Now, personally, I think Lithwick is being a bit over the top here. Sure, conservatives believe in sexual harassment...when the alleged harasser is a liberal. The same people who decried Anita Hill's accusations against Clarence Thomas as a last-ditch effort to keep him off the Supreme Court were all too eager a few years later to push the Paula Jones case against Bill Clinton to the limit.

Now, I do think Lithwick has a point with the "can't take a joke" thing. I have heard a lot of grumbling among my, well, shall we say, more vigorous male peers, complaining about not being able to "flirt" or "joke around" at their jobs, because the stuffy/repressed women in the office get offended too easily and don't understand that they're merely being friendly. That, of course, being the core of their argument, the tired old "boys will be boys" logic that serves as an excuse for males to act like Neanderthals around females. The odious idea of "hysterical women," something that should be a relic of the days of bustles and corsets, is also alive and well. Boys will be boys, everyone knows that, and boys flirt and joke around; it's just their way of showing how much they love and appreciate women! But those hysterical women, they take every joke, innocent hand on a thigh, or surprise back-rub in the break room when no one is looking as an unwanted sexual advance. It's not fair!

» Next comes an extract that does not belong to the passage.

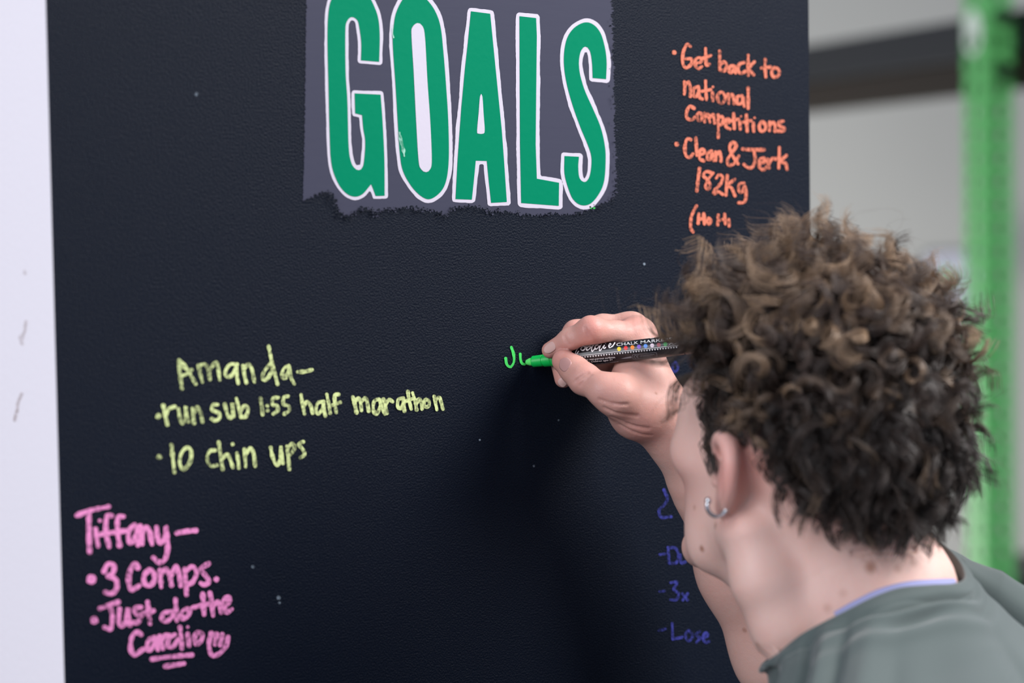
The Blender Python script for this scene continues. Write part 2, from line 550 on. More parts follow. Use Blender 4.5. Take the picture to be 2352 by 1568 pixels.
TI = [
    [[(590, 280), (700, 240), (835, 212)], [(685, 250), (685, 400), (690, 560)], [(735, 385), (745, 450), (755, 515)], (768, 320, 14), [(860, 282), (822, 290), (815, 400), (840, 520)],
     [(950, 287), (907, 300), (905, 400), (920, 510)], [(770, 425), (870, 410), (970, 397)], [(1035, 350), (993, 400), (990, 480), (1020, 480), (1055, 400), (1058, 350), (1060, 430), (1062, 505)],
     [(1080, 360), (1090, 430), (1095, 500)], [(1095, 420), (1122, 370), (1150, 400), (1170, 500)], [(1205, 370), (1215, 460), (1240, 490), (1272, 440), (1280, 370), (1290, 520), (1270, 615), (1225, 640), (1180, 605)],
     [(1360, 415), (1430, 402), (1505, 395)]],
    [(703, 770, 38), [(800, 710), (830, 655), (875, 662), (870, 720), (832, 750), (890, 770), (898, 840), (860, 880), (810, 870)], [(1060, 680), (1035, 652), (1003, 700), (990, 780), (1012, 850), (1070, 820)],
     [(1150, 700), (1110, 740), (1112, 800), (1155, 820), (1190, 770), (1178, 712), (1150, 700)], [(1230, 700), (1235, 760), (1240, 830)], [(1240, 740), (1275, 692), (1305, 740), (1320, 815)],
     [(1320, 740), (1350, 672), (1380, 740), (1390, 820)], [(1420, 690), (1430, 800), (1435, 890)], [(1425, 712), (1480, 672), (1512, 720), (1482, 790), (1430, 820)],
     [(1605, 650), (1547, 690), (1580, 740), (1610, 790), (1570, 812), (1545, 800)], (1665, 770, 22)],
    [(725, 1085, 31), [(770, 995), (840, 968), (910, 945)], [(845, 970), (865, 1060), (850, 1150), (805, 1140)], [(920, 1000), (915, 1090), (935, 1130), (972, 1090), (985, 1000), (990, 1060), (1000, 1120)],
     [(1085, 985), (1042, 990), (1042, 1030), (1080, 1060), (1060, 1100), (1020, 1102)], [(1135, 945), (1145, 1030), (1155, 1110)], [(1090, 1040), (1180, 1012)],
     [(1325, 1020), (1260, 1030), (1247, 1080), (1290, 1090), (1335, 1040)], [(1350, 925), (1355, 1020), (1360, 1090)], [(1430, 1000), (1395, 1030), (1402, 1068), (1440, 1058), (1460, 1012), (1430, 1000)],
     [(1560, 885), (1565, 960), (1570, 1040)], [(1480, 990), (1560, 968), (1645, 955)], [(1615, 875), (1630, 960), (1640, 1050)], [(1640, 975), (1680, 945), (1695, 990), (1702, 1025)],
     [(1722, 975), (1765, 950), (1760, 907), (1732, 920), (1725, 985), (1745, 1025), (1780, 1000)]],
    [[(1085, 1195), (1055, 1177), (1017, 1210), (1005, 1300), (1035, 1350), (1100, 1310)], [(1190, 1220), (1145, 1240), (1132, 1300), (1160, 1310), (1195, 1250), (1198, 1222), (1205, 1265), (1215, 1312)],
     [(1230, 1210), (1240, 1260), (1255, 1302)], [(1245, 1240), (1270, 1203), (1300, 1200)], [(1345, 1195), (1302, 1220), (1292, 1280), (1330, 1290), (1370, 1230)], [(1385, 1140), (1395, 1230), (1400, 1300)],
     [(1445, 1190), (1450, 1235), (1455, 1282)], (1445, 1138, 12), [(1520, 1180), (1497, 1220), (1510, 1265), (1548, 1240), (1555, 1192), (1520, 1180)]],
    [[(1170, 1385), (1300, 1367), (1475, 1352)], [(1270, 1440), (1340, 1430), (1415, 1418)]],
    [[(1625, 1185), (1608, 1270), (1630, 1355), (1690, 1340), (1740, 1280), (1755, 1215)], [(1665, 1195), (1655, 1270)], [(1710, 1195), (1695, 1275)]],
]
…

Among my Cain-supporting friends, multiple Facebook posts have expressed complete support for Cain, and complete disbelief of his accusers. Typical of these is the following, which I saw last night:



Now, of course, there were liberals who played the same stupid game when Bill Clinton was accused (although I think even his most ardent supporters knew he was a un-zippable lecher). And I think Lithwick is right when she says that denial of sexual harassment is just one part of a larger war on plaintiffs, piled generally like a group of steaming turds under the umbrella of "tort reform." Conservative hysteria over a rash of "frivolous" sexual harassment lawsuits costing hard-working males millions is a ludicrous idea. Lithwick rightly points out, and I can back up with case law, the fact that sexual harassment lawsuits are notoriously difficult to pursue; proving that a hostile working environment exists is very hard, even when no one really denies that harassment took place (I have read multiple court rulings that held "not all harassment is actionable," for instance) and an overwhelming majority of sexual harassment suits are thrown out at the summary judgement stage.

So, I think Lithwick has a point in saying that conservatives generally look with disfavor on sexual harassment claims (unless, of course, Bill Clinton did it), and that the "can't take a joke" and "hysterical women" arguments are still, to our collective detriment, still around, but I am not prepared to say that all or most conservatives believe it doesn't really exist. I think she's closer to the mark when she ties it in with "tort reform," because the same people who are hostile to Cain's accusers also tend to be hostile towards product liability , personal injury, and other negligence claims.